I’m in Hong Kong, in Central to be precise and on Wellington Street to be exact. At 77 Wellington is Mak’s Noodles. Across the road, at 98 Wellington is Tsim Chai Kee. They both serve a Hong Kong staple: wonton noodle soup. Wontons are little prawn dumplings. They are cheap and cheerful and served all over Hong Kong. Wontons come with egg noodles, a broth and a sprinkle of spring onions for garnish. Vinegar, soy or chilli is always on the table. A side of leafy green gai lan (Chinese broccoli) is recommended.

wonton noodle soup at Tsim Chai Kee
Wonton noodle soup at Tsim Chai Kee

Mak’s serving at $33HKD ($4.60) is pricey (!) compared to Tsim Chai Kee’s bargain basement price of $23HKD ($3.20). Tsim Chai Kee’s serving is also bigger and the wontons are plumper with bigger pieces of prawn bits, as opposed to minced prawns at Mak’s. Tsim also has better seating and later opening hours. Tsim closes at 10pm as opposed to Mak’s 9pm. Hey, when they are both good, I have to pick on the small things.

Oyster sauce with gai lan on the side
Oyster sauce with gai lan on the side

Other noodle places to try are: Mak Siu Kee, 81D Electric Road, Tin Hau – this one is slightly off the beaten track.

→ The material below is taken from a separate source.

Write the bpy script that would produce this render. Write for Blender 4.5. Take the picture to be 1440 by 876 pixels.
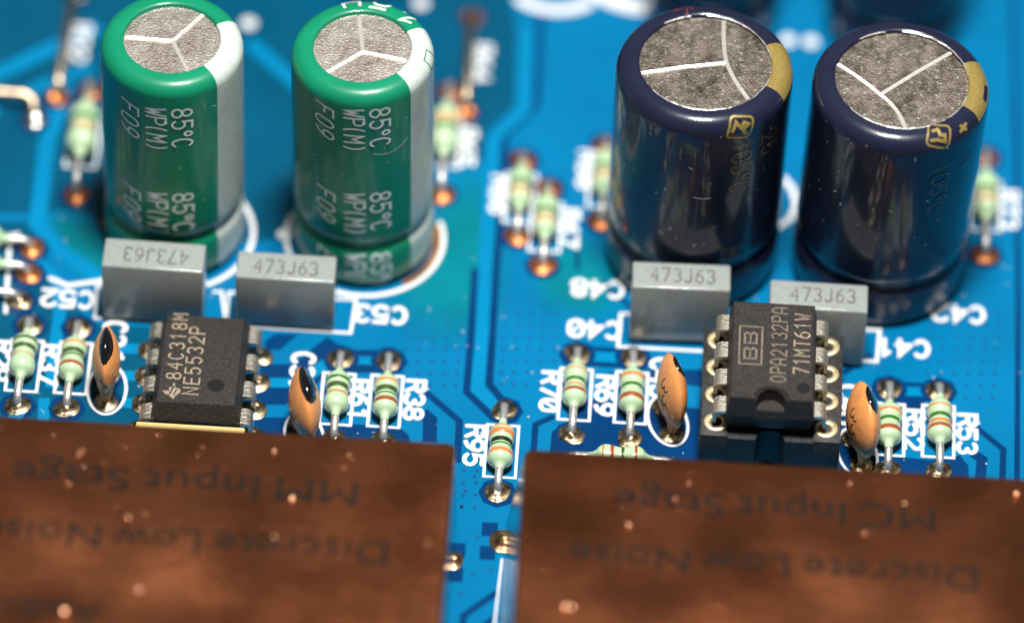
import bpy, bmesh, math, random
from mathutils import Vector, Matrix
for o in list(bpy.data.objects): bpy.data.objects.remove(o)
SC = bpy.context.scene
COL = SC.collection
S = 0.1                       # one millimetre of the real board = 0.1 scene units
R = math.radians
random.seed(7)

# ---------------------------------------------------------------- camera
cam_d = bpy.data.cameras.new('camera'); cam = bpy.data.objects.new('camera', cam_d); COL.objects.link(cam)
SC.camera = cam
c_pos = Vector((5.650, -303.937, 331.514)) * S
c_r = Vector((0.99812476, 0.05263657, 0.03124679)); c_u = Vector((-0.05990977, 0.73526748, 0.67512411)); c_f = Vector((-0.01256147, 0.67573007, -0.73704211))
m = Matrix((c_r, c_u, -c_f)).transposed().to_4x4(); m.translation = c_pos
cam.matrix_world = m
cam_d.sensor_fit = 'HORIZONTAL'; cam_d.sensor_width = 36.0; cam_d.lens = 221.94
cam_d.clip_start = 0.5; cam_d.clip_end = 500
cam_d.dof.use_dof = True
cam_d.dof.focus_distance = (449.79 - 10.5) * S
cam_d.dof.aperture_fstop = 0.108
# ---------------------------------------------------------------- light
W = bpy.data.worlds.new('World'); SC.world = W; W.use_nodes = True
bg = W.node_tree.nodes['Background']; bg.inputs[0].default_value = (1.0, 0.95, 0.9, 1); bg.inputs[1].default_value = 0.07
def area(name, loc, target, size, sy, power, col):
    l = bpy.data.lights.new(name, 'AREA'); l.shape = 'RECTANGLE'; l.size = size * S; l.size_y = sy * S; l.energy = power; l.color = col
    o = bpy.data.objects.new(name, l); COL.objects.link(o); o.location = Vector(loc) * S
    d = (Vector(target) - Vector(loc)); o.rotation_euler = d.to_track_quat('-Z', 'Y').to_euler(); return o
area('softbox_lamp', (12, -27, 300), (0, -2, 0), 60, 38, 15800, (1.0, 0.975, 0.94))
vs = SC.view_settings; vs.view_transform = 'Standard'; vs.look = 'None'; vs.exposure = 0.16; vs.gamma = 1.0; vs.use_curve_mapping = False
SC.cycles.caustics_reflective = False; SC.cycles.caustics_refractive = False
SC.cycles.sample_clamp_indirect = 6.0
SC.cycles.use_denoising = True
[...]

Tin Hau is the next stop after Causeway Bay on the MTR (subway) but tourists generally have little cause to go beyond Causeway Bay. If you make the journey, the noodles are pushing $40HKD ($5!). Outrageous, I know but you get nicer seating and nicer toilets. Man Fai, 22-24 Jardine’s Crescent, Causeway Bay – this one is right in the middle of the action; you can go after you’ve shopped Times Square and Sogo. This one is known for its famous cuttlefish balls so go on, swap the wontons and try some balls.